▶ **Exercise directions**
Give back every line exactly as it appears, pictures excluded.

= = =

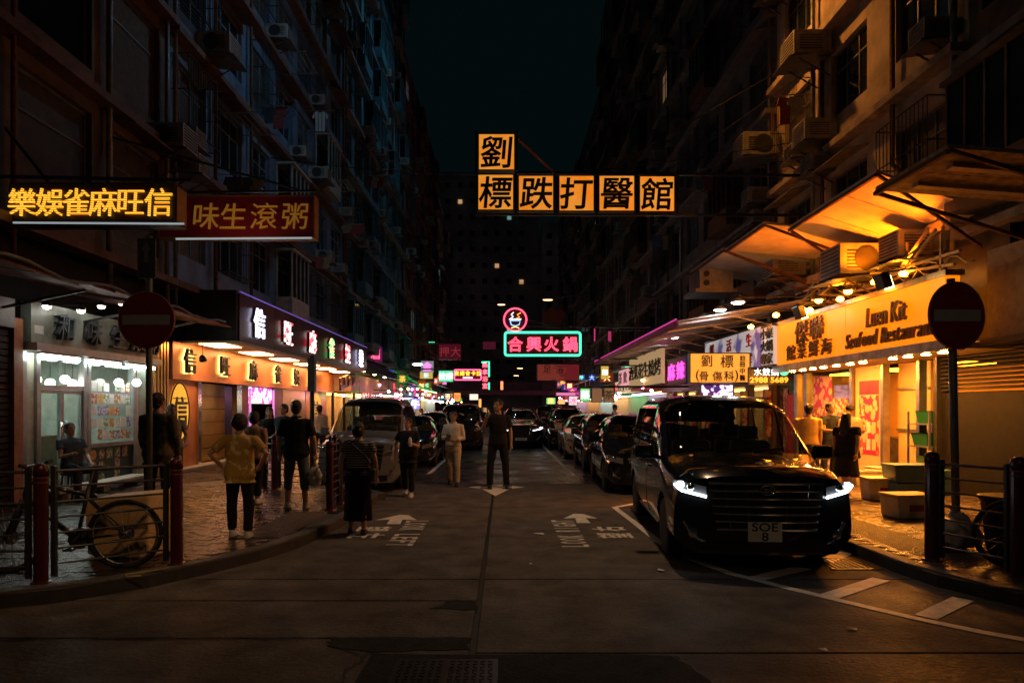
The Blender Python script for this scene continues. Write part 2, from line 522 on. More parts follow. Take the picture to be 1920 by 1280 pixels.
marking('road_arrow', 'white three-headed arrow painted on the centre line under the standing man', [
    [(-.17, 13.2), (.12, 14.35), (-.46, 14.35)], [(-.3, 14.36), (-.03, 14.36), (-.03, 15.2), (-.3, 15.2)],
    [(-.31, 14.62), (-.31, 14.74), (-.5, 14.74), (-.5, 14.92), (-.76, 14.68), (-.5, 14.44), (-.5, 14.62)],
    [(-.02, 14.62), (-.02, 14.74), (.17, 14.74), (.17, 14.92), (.43, 14.68), (.17, 14.44), (.17, 14.62)]])
def line_strip(name, label, path, w):
    pts = [V(p) for p in path]; L = []; Rr = []
    for i, p in enumerate(pts):
        d = (pts[min(i + 1, len(pts) - 1)] - pts[max(i - 1, 0)]).normalized(); n_ = V((-d.y, d.x)) * w / 2
        L.append(p + n_); Rr.append(p - n_)
    t = thing(name, label, 'road marking', (path[0][0], path[0][1], 0))
    m = MB()
    for a, b, c, d in zip(L, L[1:], Rr[1:], Rr):
        m.prism([tuple(a), tuple(b), tuple(c), tuple(d)], .003, .006)
    m.build('painted_stroke', paint, t, world=True)
def gp(px, py): p = G(px, py); return (p.x, p.y)
line_strip('lane_line', 'white line curving round the black van towards the right corner', [gp(1192, 944), gp(1152, 951), gp(1190, 980), gp(1235, 1015), gp(1290, 1045), gp(1370, 1075), gp(1480, 1103), gp(1600, 1132), gp(1720, 1160), gp(1840, 1185), gp(1990, 1212), gp(2200, 1240)], .1)
for i, (a, b) in enumerate((((1420, 1084), (1508, 1064)), ((1555, 1118), (1652, 1086)), ((1735, 1157), (1806, 1123)), ((1548, 1052), (1585, 1036)))):
    p, q = gp(*a), gp(*b)
    line_strip('hatch_bar', ['white diagonal hatch bar nearest the van bumper', 'middle white diagonal hatch bar beside the drain', 'white diagonal hatch bar nearest the right corner', 'short white hatch bar behind the van wheel'][i], [p, q], .17)
line_strip('bay_line', 'white parking bay line along the right row of cars', [(1.75, 60), (1.75, 17.2), (3.6, 17.2)], .1)
line_strip('bay_line', 'white parking bay line along the left row of cars', [(-1.78, 60), (-1.95, 17.6), (-3.8, 17.6)], .1)
for i, y in enumerate((22.2, 27.2)):
    line_strip('bay_line', ['white bay divider beside the silver car', 'white bay divider beside the dark four-wheel drive'][i], [(1.8, y), (3.9, y)], .09)
line_strip('bay_line', 'white bay divider behind the silver van', [(-1.95, 20.6), (-3.8, 20.6)], .09)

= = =

▶ **Exercise response**
The Blender Python script for this scene continues. Write part 2, from line 522 on. More parts follow. Take the picture to be 1920 by 1280 pixels.
marking('road_arrow', 'white three-headed arrow painted on the centre line under the standing man', [
    [(-.17, 13.2), (.12, 14.35), (-.46, 14.35)], [(-.3, 14.36), (-.03, 14.36), (-.03, 15.2), (-.3, 15.2)],
    [(-.31, 14.62), (-.31, 14.74), (-.5, 14.74), (-.5, 14.92), (-.76, 14.68), (-.5, 14.44), (-.5, 14.62)],
    [(-.02, 14.62), (-.02, 14.74), (.17, 14.74), (.17, 14.92), (.43, 14.68), (.17, 14.44), (.17, 14.62)]])
def line_strip(name, label, path, w):
    pts = [V(p) for p in path]; L = []; Rr = []
    for i, p in enumerate(pts):
        d = (pts[min(i + 1, len(pts) - 1)] - pts[max(i - 1, 0)]).normalized(); n_ = V((-d.y, d.x)) * w / 2
        L.append(p + n_); Rr.append(p - n_)
    t = thing(name, label, 'road marking', (path[0][0], path[0][1], 0))
    m = MB()
    for a, b, c, d in zip(L, L[1:], Rr[1:], Rr):
        m.prism([tuple(a), tuple(b), tuple(c), tuple(d)], .003, .006)
    m.build('painted_stroke', paint, t, world=True)
def gp(px, py): p = G(px, py); return (p.x, p.y)
line_strip('lane_line', 'white line curving round the black van towards the right corner', [gp(1192, 944), gp(1152, 951), gp(1190, 980), gp(1235, 1015), gp(1290, 1045), gp(1370, 1075), gp(1480, 1103), gp(1600, 1132), gp(1720, 1160), gp(1840, 1185), gp(1990, 1212), gp(2200, 1240)], .1)
for i, (a, b) in enumerate((((1420, 1084), (1508, 1064)), ((1555, 1118), (1652, 1086)), ((1735, 1157), (1806, 1123)), ((1548, 1052), (1585, 1036)))):
    p, q = gp(*a), gp(*b)
    line_strip('hatch_bar', ['white diagonal hatch bar nearest the van bumper', 'middle white diagonal hatch bar beside the drain', 'white diagonal hatch bar nearest the right corner', 'short white hatch bar behind the van wheel'][i], [p, q], .17)
line_strip('bay_line', 'white parking bay line along the right row of cars', [(1.75, 60), (1.75, 17.2), (3.6, 17.2)], .1)
line_strip('bay_line', 'white parking bay line along the left row of cars', [(-1.78, 60), (-1.95, 17.6), (-3.8, 17.6)], .1)
for i, y in enumerate((22.2, 27.2)):
    line_strip('bay_line', ['white bay divider beside the silver car', 'white bay divider beside the dark four-wheel drive'][i], [(1.8, y), (3.9, y)], .09)
line_strip('bay_line', 'white bay divider behind the silver van', [(-1.95, 20.6), (-3.8, 20.6)], .09)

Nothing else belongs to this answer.